start
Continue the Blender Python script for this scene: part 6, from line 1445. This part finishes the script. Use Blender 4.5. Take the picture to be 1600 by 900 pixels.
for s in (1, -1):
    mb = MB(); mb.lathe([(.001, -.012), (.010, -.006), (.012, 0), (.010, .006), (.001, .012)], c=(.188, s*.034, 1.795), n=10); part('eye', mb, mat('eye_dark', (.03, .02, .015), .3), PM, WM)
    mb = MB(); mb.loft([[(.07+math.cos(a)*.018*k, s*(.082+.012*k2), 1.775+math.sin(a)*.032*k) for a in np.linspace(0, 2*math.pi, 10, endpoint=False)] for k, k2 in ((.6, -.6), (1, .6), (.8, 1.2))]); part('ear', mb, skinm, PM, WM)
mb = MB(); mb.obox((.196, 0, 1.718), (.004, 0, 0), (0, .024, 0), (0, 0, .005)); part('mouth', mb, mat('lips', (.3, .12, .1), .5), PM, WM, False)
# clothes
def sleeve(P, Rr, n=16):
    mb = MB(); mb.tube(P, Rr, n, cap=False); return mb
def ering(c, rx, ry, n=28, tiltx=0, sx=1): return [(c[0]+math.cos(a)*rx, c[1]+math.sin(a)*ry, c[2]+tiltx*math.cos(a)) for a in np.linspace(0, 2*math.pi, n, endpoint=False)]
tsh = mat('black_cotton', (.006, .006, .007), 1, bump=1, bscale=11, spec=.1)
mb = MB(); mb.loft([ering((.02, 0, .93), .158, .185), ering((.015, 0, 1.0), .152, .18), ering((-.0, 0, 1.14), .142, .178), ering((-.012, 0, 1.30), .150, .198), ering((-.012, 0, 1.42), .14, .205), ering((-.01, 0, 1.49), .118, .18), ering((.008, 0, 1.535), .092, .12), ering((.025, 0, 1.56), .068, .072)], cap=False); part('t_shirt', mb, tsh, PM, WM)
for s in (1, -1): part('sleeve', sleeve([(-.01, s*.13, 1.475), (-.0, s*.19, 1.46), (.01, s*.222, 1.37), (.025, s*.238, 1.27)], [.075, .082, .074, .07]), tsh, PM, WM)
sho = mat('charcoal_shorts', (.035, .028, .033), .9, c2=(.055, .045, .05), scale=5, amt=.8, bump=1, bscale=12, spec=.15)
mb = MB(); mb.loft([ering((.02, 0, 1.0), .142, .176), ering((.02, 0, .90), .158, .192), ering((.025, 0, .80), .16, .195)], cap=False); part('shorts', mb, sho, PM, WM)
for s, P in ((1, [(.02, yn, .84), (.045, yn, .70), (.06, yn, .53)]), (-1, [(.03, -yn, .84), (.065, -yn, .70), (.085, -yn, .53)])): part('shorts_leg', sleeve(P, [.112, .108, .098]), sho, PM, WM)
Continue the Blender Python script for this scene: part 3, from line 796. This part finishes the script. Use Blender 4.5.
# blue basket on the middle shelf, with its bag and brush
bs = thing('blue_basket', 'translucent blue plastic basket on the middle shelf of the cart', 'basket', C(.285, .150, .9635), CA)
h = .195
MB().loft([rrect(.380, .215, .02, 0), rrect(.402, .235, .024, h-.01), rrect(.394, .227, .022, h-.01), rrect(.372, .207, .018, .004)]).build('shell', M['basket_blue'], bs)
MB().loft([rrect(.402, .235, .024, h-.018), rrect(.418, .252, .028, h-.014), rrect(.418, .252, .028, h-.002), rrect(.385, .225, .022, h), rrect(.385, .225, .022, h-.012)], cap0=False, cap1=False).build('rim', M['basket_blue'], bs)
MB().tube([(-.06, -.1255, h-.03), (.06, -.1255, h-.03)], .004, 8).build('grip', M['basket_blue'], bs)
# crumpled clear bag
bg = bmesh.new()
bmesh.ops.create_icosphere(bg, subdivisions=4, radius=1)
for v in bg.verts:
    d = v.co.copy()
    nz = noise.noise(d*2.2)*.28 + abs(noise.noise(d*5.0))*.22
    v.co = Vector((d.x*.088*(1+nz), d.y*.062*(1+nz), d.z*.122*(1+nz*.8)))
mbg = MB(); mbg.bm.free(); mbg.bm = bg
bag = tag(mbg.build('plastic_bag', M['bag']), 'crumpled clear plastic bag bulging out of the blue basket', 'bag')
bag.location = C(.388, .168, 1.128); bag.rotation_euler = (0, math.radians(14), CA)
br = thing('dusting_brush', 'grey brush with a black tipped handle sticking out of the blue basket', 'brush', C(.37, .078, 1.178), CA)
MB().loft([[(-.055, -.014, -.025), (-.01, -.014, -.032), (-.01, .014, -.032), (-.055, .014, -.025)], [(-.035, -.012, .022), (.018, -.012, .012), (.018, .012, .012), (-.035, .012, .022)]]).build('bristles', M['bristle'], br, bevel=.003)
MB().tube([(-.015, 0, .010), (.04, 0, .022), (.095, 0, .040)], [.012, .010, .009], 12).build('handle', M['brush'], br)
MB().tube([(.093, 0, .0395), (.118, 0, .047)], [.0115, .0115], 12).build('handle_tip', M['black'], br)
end
• [Request] Pull every line containing the word "this" out of the material.

• [Problem solution]
Continue the Blender Python script for this scene: part 6, from line 1445. This part finishes the script. Use Blender 4.5. Take the picture to be 1600 by 900 pixels.
Continue the Blender Python script for this scene: part 3, from line 796. This part finishes the script. Use Blender 4.5.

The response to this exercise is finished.